Por Fernando da Silva Comin -
Imagine políticos ou pessoas poderosas com influência política praticando um crime ou um ato ilegal contra o consumidor, contra a saúde pública ou até mesmo violência doméstica. Agora imagine se, além de praticar esses crimes, esses poderosos pudessem interferir na investigação contra eles ou, até mesmo, anulá-la. O que você acha que aconteceria?
A resposta a essa pergunta pode deixar de ser um exercício de imaginação e se tornar concreta com a aprovação da PEC 005/2021, que a Câmara dos Deputados deve colocar em votação nesta terça-feira (19/10). Essa proposta de emenda à Constituição vem sendo chamada de "PEC da vingança", um apelido que traduz o objetivo dessa proposta que fere de morte a independência funcional dos que atuam na linha de frente no combate à corrupção, à criminalidade e em áreas como saúde, consumidor, segurança pública e violência doméstica.
A PEC 005/2021 altera a composição do Conselho Nacional do Ministério Público (CNMP), órgão de controle e de fiscalização do MP brasileiro. O CNMP ficará nas mãos do Congresso Nacional, especialmente o corregedor nacional, responsável pela condução de processos disciplinares, envolvendo a atuação de promotores de Justiça e procuradores de Justiça e da República no exercício da função.

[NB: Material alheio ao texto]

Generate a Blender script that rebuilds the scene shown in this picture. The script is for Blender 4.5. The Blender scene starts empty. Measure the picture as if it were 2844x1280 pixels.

Por que razão idêntica mudança não está sendo proposta em relação ao Conselho Nacional de Justiça (CNJ)?
O Ministério Público não quer privilégios e nem está acima da lei. Como é da essência do regime democrático, as instituições e os poderes de Estado já são fiscalizados entre si e pela própria sociedade. Ocorre que, submetido ao controle político, o Congresso poderá amordaçar o Ministério Público por meio do CNMP.
Se a "PEC da vingança" for aprovada, veremos no país o mesmo que aconteceu na Itália após a "operação mãos limpas", onde, com o fim da força-tarefa que investigou e condenou políticos e empresários, os parlamentares aprovaram leis de autoproteção.
Não é restringindo a atuação do Ministério Público que a Câmara dos Deputados vai aperfeiçoar as instituições. A independência funcional protege o Ministério Público da ingerência política e das ordens dos poderosos de plantão. E é justamente isso que vai deixar de existir com a aprovação da PEC 005/2021.
Infelizmente uma parcela do Congresso quer impedir a investigação dos crimes de colarinho branco; quer a volta do tempo em que só ladrões de galinha eram processados e condenados. Não podemos nos calar. Esse é o momento de lutar pela democracia, para que o Ministério Público continue sendo o defensor da sociedade.